For one, oil will diminish by 2022. Travel, food — it'll affect the way we live. Earthquakes happen when tectonic plates readjust themselves. We ought to choose the gradual, less painful way. As a species we are approaching the magic moment.... you know the little conundrum about the test tube full of amoeba food? You put one amoeba in at noon. The amoeba divides in two every minute. At midnight, the test tube is full of amoebas and there's no food left. At what moment in time is the tube half full? At one minute to midnight! That's when the amoebae are saying, ‘We are fine, there's half a tube of food left'. That's the magic moment we're at, and if we don't take care of it ourselves, it will be taken care of for us!

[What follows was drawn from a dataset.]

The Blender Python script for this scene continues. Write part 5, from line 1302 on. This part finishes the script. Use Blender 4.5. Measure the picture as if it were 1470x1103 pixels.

What are you working on now? What is your next book about?

I never tell.

Any new projects?

I don't like to reveal what's inside the egg before it hatches. I've had too much experience with eggs for that. But I am working on a series of lectures — the Ellman Lectures, for Emory, this October — on the subject of science fiction. They will appear as a book, to be called In Other Worlds.

Writer, poet, activist: Is there anything else that you still look forward to doing?

Planning the perfect funeral. (Sorry. I couldn't resist. But people have started offering their seats to me on the subway, so one must face the fact that sooner or later one will topple over.)

A footnote: I'm not really an “activist”. Like any Scorpio (Western horoscope) or Rabbit (Eastern horoscope), I prefer a quiet life in a cosy burrow. But I get dragged in because things that seem extreme to others often just look like common sense to me.

I've been listening mesmerised and I have so much more to ask, but she has a flight to catch. Margaret Atwood — iconic author, inventor (of the Longpen), mother, visionary..... but the most haunting image that she leaves me with is that of a soft- strong woman who suddenly whirls around as she is led to a waiting car to ask “and how will you get back home?”